At nazi times it's easy to identify "the enemy" if someone go bomb you, go invade your country, have clear uniforms, symbols, clearly state that want to dominate the world it's easy to understand that's not good. But "new enemies" learned that well, they suppress symbols, they ceased to appear a unique body (of course, they are not, but even original nazi are not a unique body, have had they internal fight etc) they do not say they want to conquer anything but only "having success", like anybody want... Well for the mean, typical biped that's not much evident. Especially since actual "humans" disappear being presented as "platforms" with unclear propriety, with tons of different commercial brands that belong to a sole subject but most people do not know or if they appear in person they present themself as "genius in it's lab", young happy hippy that "work for a better world".

And even worse, ancient dictatorship require strong power to stay and evolve, actual corporatocracy do not.

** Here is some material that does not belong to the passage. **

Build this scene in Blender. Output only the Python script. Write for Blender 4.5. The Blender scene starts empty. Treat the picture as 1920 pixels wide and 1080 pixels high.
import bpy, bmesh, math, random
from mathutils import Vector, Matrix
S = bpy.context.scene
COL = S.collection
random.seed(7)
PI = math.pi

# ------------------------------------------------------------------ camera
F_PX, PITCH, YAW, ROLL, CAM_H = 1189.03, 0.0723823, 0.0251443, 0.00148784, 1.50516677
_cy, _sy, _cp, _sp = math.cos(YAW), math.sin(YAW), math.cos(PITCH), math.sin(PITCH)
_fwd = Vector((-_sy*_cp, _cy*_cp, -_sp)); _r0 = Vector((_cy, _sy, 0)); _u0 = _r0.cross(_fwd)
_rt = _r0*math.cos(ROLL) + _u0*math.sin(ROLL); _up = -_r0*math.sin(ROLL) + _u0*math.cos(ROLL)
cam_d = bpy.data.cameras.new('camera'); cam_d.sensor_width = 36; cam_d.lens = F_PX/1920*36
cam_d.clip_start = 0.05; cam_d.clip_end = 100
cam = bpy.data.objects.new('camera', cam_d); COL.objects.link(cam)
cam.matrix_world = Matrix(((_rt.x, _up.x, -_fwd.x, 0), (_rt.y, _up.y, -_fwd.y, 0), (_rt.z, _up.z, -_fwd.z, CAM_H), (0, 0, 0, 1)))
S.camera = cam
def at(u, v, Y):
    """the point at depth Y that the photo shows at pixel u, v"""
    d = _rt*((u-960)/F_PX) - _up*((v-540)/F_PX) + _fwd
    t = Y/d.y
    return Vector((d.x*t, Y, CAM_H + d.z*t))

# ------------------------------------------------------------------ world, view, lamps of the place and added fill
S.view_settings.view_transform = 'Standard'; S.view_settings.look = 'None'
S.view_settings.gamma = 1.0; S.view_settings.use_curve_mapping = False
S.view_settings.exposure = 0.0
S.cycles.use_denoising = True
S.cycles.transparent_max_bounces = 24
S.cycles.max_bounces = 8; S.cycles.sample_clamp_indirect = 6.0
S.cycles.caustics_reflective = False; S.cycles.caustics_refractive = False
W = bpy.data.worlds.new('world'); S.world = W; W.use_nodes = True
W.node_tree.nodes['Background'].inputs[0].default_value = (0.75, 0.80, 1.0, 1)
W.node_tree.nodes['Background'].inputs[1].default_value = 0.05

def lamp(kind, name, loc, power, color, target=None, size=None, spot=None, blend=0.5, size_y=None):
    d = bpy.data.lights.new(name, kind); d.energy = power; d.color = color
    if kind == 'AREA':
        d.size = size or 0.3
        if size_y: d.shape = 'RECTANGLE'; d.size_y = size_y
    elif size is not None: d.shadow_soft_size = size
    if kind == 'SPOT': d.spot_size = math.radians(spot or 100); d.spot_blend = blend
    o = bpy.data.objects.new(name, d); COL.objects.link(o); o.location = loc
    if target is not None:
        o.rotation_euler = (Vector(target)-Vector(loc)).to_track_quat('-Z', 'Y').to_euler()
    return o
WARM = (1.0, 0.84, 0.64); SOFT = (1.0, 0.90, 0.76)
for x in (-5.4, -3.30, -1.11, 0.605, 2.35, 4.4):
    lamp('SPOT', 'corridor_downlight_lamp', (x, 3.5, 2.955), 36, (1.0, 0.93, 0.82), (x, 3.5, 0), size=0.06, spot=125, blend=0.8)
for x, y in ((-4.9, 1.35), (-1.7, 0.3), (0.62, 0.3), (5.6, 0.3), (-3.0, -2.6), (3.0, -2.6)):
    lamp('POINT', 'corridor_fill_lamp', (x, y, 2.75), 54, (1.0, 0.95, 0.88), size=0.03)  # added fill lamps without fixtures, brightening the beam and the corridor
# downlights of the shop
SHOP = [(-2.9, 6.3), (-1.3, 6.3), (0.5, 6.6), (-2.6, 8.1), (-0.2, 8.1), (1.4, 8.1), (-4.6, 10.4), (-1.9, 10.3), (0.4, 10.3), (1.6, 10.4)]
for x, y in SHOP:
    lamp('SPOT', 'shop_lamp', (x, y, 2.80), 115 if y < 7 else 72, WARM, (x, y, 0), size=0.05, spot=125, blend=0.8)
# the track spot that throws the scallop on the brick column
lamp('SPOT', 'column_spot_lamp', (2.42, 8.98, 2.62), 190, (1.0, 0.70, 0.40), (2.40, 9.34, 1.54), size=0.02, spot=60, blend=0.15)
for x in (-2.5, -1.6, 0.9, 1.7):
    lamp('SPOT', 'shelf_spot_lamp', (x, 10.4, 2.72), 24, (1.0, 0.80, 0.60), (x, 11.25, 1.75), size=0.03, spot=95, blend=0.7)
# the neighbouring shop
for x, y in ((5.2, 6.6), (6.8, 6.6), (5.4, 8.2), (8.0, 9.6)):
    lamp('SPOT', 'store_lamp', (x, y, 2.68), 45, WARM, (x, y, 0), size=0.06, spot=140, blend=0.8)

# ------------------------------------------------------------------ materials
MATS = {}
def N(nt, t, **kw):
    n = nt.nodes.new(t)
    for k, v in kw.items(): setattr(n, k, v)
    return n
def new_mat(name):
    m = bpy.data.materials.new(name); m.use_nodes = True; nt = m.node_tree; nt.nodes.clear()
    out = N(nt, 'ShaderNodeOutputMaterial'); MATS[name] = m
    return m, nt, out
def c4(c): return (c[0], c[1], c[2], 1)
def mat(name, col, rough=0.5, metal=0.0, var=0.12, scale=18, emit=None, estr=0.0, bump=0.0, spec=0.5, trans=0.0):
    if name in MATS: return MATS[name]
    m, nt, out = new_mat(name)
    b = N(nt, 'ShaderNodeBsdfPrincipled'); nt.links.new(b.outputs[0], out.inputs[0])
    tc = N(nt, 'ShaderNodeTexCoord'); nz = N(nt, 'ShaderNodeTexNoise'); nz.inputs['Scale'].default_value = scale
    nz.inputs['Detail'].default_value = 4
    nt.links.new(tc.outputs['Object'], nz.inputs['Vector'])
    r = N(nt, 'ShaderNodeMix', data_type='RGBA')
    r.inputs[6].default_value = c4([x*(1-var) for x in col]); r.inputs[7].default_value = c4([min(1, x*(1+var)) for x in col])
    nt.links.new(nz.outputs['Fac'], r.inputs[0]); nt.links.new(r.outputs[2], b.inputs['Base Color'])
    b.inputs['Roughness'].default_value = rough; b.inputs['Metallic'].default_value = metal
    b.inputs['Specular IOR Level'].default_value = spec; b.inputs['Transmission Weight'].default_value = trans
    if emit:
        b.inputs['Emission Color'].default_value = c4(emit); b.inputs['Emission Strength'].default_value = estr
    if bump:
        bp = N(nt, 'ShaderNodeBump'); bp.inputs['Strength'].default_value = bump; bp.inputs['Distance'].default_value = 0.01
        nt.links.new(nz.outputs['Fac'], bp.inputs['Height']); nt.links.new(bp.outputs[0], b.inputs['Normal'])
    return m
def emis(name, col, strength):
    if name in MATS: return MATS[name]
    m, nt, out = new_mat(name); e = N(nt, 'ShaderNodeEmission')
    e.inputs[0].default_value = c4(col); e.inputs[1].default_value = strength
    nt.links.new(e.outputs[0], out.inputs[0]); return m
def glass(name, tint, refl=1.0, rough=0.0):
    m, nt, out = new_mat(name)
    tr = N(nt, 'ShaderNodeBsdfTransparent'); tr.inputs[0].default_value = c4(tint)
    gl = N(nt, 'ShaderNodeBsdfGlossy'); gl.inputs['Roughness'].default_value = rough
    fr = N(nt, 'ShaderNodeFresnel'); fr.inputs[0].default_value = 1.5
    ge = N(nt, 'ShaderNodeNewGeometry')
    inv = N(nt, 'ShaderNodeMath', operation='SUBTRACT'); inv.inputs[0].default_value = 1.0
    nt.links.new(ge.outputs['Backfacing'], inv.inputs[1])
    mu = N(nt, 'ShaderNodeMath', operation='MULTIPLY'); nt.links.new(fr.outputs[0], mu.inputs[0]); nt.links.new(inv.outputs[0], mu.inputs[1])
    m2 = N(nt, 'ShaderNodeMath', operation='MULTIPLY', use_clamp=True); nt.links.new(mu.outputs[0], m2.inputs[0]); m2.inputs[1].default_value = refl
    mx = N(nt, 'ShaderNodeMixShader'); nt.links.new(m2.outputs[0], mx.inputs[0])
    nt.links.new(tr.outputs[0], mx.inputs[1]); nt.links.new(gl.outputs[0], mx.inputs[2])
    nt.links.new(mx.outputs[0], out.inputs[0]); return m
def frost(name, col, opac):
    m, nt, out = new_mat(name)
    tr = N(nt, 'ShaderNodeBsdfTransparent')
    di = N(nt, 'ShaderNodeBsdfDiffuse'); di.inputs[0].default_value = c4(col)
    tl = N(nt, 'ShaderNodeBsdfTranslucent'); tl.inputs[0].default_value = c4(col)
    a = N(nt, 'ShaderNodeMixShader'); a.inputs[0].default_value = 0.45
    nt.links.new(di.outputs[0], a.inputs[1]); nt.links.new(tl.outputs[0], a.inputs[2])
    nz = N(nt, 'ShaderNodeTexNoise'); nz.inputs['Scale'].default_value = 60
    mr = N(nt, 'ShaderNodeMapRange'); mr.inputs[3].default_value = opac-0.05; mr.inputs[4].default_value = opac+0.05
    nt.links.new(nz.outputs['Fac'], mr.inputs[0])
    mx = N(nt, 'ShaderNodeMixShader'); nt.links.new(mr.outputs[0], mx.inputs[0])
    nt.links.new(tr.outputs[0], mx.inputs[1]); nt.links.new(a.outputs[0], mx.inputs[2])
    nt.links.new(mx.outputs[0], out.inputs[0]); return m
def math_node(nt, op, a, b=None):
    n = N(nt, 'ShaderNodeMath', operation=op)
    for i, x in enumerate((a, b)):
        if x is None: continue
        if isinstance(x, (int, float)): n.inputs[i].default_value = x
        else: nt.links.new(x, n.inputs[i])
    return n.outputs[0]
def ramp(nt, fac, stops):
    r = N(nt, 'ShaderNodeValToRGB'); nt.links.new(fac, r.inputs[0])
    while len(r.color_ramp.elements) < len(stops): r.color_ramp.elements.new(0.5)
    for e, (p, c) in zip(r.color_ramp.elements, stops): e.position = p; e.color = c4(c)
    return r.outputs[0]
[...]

They simply remains as the sole option to buy services or products. They do not have to prohibit something "free" like open PCs, open cars etc, they simply stop to produce them after having bought any possible other producer, substituting them with jails but well presented, well colored and of course "for our safety".

1 comments

Makes you wonder if a jail can be called such if it is made "fun". Eventually the need to maintain "fun" disappears if no options to leave are present.
It's depend on scale: if prisoners are few there is no need to make anything fun; if prisoners are an enormous amount of people and guards are a little group keep prisoners calm it's needed to avoid revolts.

Panem et circense always pay, at least as long as people can survive or have a bit of something to loose.